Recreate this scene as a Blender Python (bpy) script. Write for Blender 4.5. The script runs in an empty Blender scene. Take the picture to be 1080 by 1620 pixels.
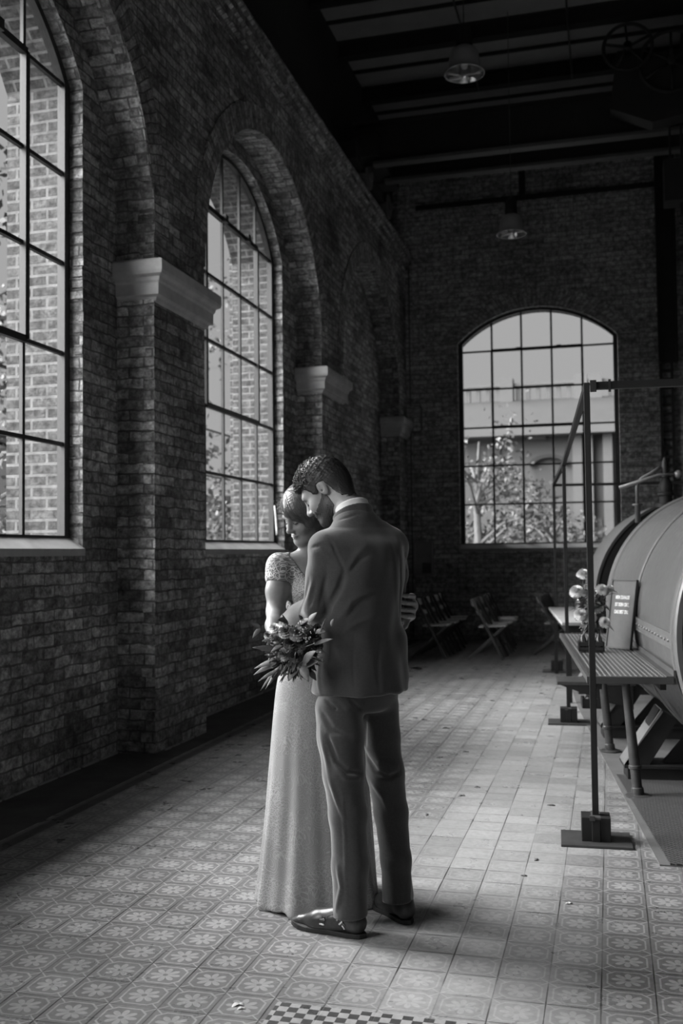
SKY, EXPO = 1.0, 0.0
SUNS = ((48.0, 50.0, -5.0, 35.0), (31.0, 60.0, 46.0, 32.0))
import bpy, math, random
import numpy as np
from mathutils import Vector, Matrix
random.seed(7)
S = bpy.context.scene
COL = S.collection
R_ = math.radians

# ------------------------------------------------------------------ camera frame (also used to place measured points)
CAM_H, FPX = 1.4, 1575.0
YAW, PITCH, ROLL = R_(15.0), R_(2.36), R_(0.62)
def cam_axes():
    cy, sy, cp, sp = math.cos(YAW), math.sin(YAW), math.cos(PITCH), math.sin(PITCH)
    fw = Vector((-sy*cp, cy*cp, sp)); rt = Vector((cy, sy, 0)); up = rt.cross(fw)
    cr, sr = math.cos(ROLL), math.sin(ROLL)
    return rt*cr - up*sr, rt*sr + up*cr, fw
RT, UP, FW = cam_axes()
def ray(x, y): return FW*FPX + RT*(x-540) + UP*(810-y)
def onY(x, y, Y):
    d = ray(x, y); return Vector((0, 0, CAM_H)) + d*(Y/d.y)
def onX(x, y, X):
    d = ray(x, y); return Vector((0, 0, CAM_H)) + d*(X/d.x)
def onZ(x, y, z=0.0):
    d = ray(x, y); return Vector((0, 0, CAM_H)) + d*((z-CAM_H)/d.z)

# ------------------------------------------------------------------ materials
def mat(name, v=0.2, rough=0.7, metal=0.0, spec=0.5):
    m = bpy.data.materials.new(name); m.use_nodes = True
    b = m.node_tree.nodes['Principled BSDF']
    c = v if isinstance(v, tuple) else (v, v, v)
    b.inputs['Base Color'].default_value = (*c, 1); b.inputs['Roughness'].default_value = rough
    b.inputs['Metallic'].default_value = metal; b.inputs['Specular IOR Level'].default_value = spec
    return m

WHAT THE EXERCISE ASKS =
From the opening line of the listing above through the line bearing "R_ = math.radians", repeat each line exactly. Drop every picture.

COMPLETE RESPONSE =
Recreate this scene as a Blender Python (bpy) script. Write for Blender 4.5. The script runs in an empty Blender scene. Take the picture to be 1080 by 1620 pixels.
SKY, EXPO = 1.0, 0.0
SUNS = ((48.0, 50.0, -5.0, 35.0), (31.0, 60.0, 46.0, 32.0))
import bpy, math, random
import numpy as np
from mathutils import Vector, Matrix
random.seed(7)
S = bpy.context.scene
COL = S.collection
R_ = math.radians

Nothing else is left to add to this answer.